Tuesday, January 3, 2012


DIRECTED BY: Steven Spielberg

Writing credits
Lee Hall Screen Play
Richard Curtis Screen Play
Michael Morpurgo Novel

Jeremy Irvine ... Albert Narracott
Peter Mullan ... Ted Narracott
Emily Watson ... Rose Narracott
Niels Arestrup ... Grandfather
David Thewlis ... Lyons
Tom Hiddleston ... Captain Nicholls
Benedict Cumberbatch ... Maj. Jamie Stewart
Celine Buckens ... Emilie
Toby Kebbell ... Geordie Soldier
Patrick Kennedy ... Lt. Charlier Waverly
Leonhard Carow ... Michael (as Leonard Carow)
David Kross ... Gunther
Matt Milne ... Andrew Easton
Robert Emms ... David Lyons
Eddie Marsan ... Sgt.

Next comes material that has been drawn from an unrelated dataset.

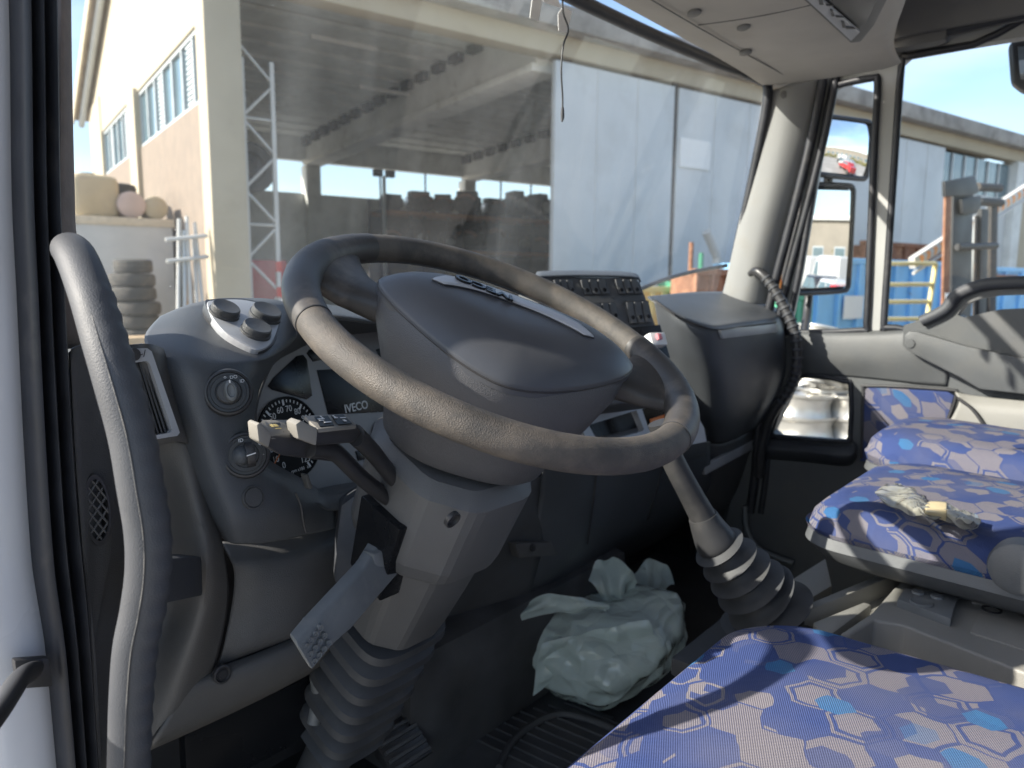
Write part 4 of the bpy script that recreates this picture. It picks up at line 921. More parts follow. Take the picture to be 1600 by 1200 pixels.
# ================================================================== GEAR LEVER
g0 = fx(1046, 705, -.15); gB = V((-.035, .392, -.535))
gear = thing('gear_lever', 'grey gear lever rising from a ribbed rubber gaiter beside the console', 'gear lever', gB)
def GQ(px, py): 
    # point on the lever's leaning plane
    nn = (gB - g0).normalized(); sd = nn.cross(_f).normalized(); pn = sd.cross(nn); return pl(px, py, g0, pn)
gp = [GQ(1030, 660), GQ(1048, 712), GQ(1078, 770), GQ(1101, 812)]
tube('lever_shaft', gp, [.0168, .0168, .0178, .020], M_GEAR, gear, seg=20, sub=6)
tube('lever_collar', [GQ(1098, 806), GQ(1106, 824), GQ(1118, 846), GQ(1122, 853)], [.0215, .0255, .031, .029], M_GEAR, gear, seg=24, sub=4)
AX = [GQ(1118, 848), GQ(1148, 885), GQ(1180, 925), GQ(1206, 962), gB + V((.01, .0, -.06))]
AXc = cr(AX, 16); nA = len(AXc)
F_ = frames(AXc); nrib = 8; rings = []
for i, p in enumerate(AXc):
    t = i / (nA - 1); base = .025 + .036 * t ** .95; ph = (t * nrib) % 1
    r = base - .003 + (.019 + .008 * t) * (1 - abs(ph * 2 - 1)) ** 1.5
    tt, u, v = F_[i]
    up = (V((0, 0, 1)) - tt * tt.z).normalized(); sd = tt.cross(up)
    rings.append([p + sd * (math.cos(a) * r) + up * (math.sin(a) * r * .92) for a in [2 * math.pi * k / 36 for k in range(36)]])
loft('gaiter', rings, M_BELLOW, gear, smooth=40)
slab('gaiter_flange', [gB + V((x, y, -.06)) for x, y in ((-.11, -.09), (.12, -.09), (.12, .10), (-.11, .10))], (0, 0, .03), M_BELLOW, gear, .006)

# ================================================================== CENTRE CONSOLE
KZ = -.47
con = thing('centre_console', 'grey centre console with a tray and round buttons between the seats', 'console', (-.05, 0, FLOOR))
def K(px, py, k=0.0): return fz(px, py, KZ + k)
slab('console_body', [K(*a) for a in ((1312, 990), (1362, 957), (1395, 920), (1422, 893), (1600, 916), (1760, 936), (1760, 1120), (1600, 1050), (1412, 976), (1366, 968), (1330, 990))], (0, 0, -.30), M_CONSOLE, con, .016, 4)
slab('tray_floor', [fz(*a, -.515) for a in ((1225, 975), (1390, 895), (1420, 900), (1372, 965), (1315, 1010), (1240, 1010))], (0, 0, -.25), M_CONSOLE, con, .006)
slab('tray_wall', [fz(*a, -.485) for a in ((1250, 948), (1392, 890), (1410, 890), (1400, 898), (1258, 956))], (0, 0, -.06), M_CONSOLE, con, .003)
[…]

Fry
Nicolas Bro ... Friedrich
Rainer Bock ... Brandt
Hinnerk Schönemann ... German Soldier in No Man's Land
Gary Lydon ... Si Easton
Geoff Bell ... Sgt. Sam Perkins
Liam Cunningham ... Army Doctor

The story begins with the birth of a colt and the animal's first steps. From the beginning, you can tell this is going to be one extraordinary horse. Albert Narracott witnesses the birth and you can tell there's a bond between young man and colt already.

Then, we move to the farm auction. Ted Narracott's there to buy a plough horse. He's got a beautiful Shire to pick from, but there's the colt. Narracott literally bets the farm when he offers thirty pounds for the horse. That's his rent and his landlord, who he is betting against, well knows it. But he's certain the horse will take to the plow.

If it weren't for his son, Albert, that wouldn't be so. Albert trains the colt to take a plow and against all odds, they plow a bit of stony ground and get turnips planted. All would be well except for two things: war erupts and rain destroys the crop.

English calvarymen are in town looking for mounts and unbeknowst to young Albert, Ted Narracott sells the colt to a young captain. Albert shows up just in time to say goodby and the officer tells him the money is only a lease--he'll return the horse to Albert after the war is over.

Then Albert receives the letter. The Captain's dead and the horse is missing, presumed dead. Despite being too young, he enlists and sets out to find the horse.

War Horse in no way depicts the glory of the fight. World War I was hideous and bloody. Men fought in trenches where they died often as not from the poor conditions as the battles itself. And the situation was no better for the horse, who'd been conscripted into the German army. This is not the clean and honorable battles fought in the war films of my childhood, this is real war: loud, ugly, and senseless.

SPOILER: For those of you who were traumatized by Black Beauty, the War Horse does not die in the film; however, plenty of other horses DO die and if Black Beauty broke your heart, this film will rend it into pieces. It's an extraordinary film and one of the two best I've seen this year--Sherlock Holmes: A Game of Shadows was the other, but do not watch it if painful images disturb you. Unlike Sherlock Holmes, I will probably not purchase this DVD because I doubt I have it within myself to see it again.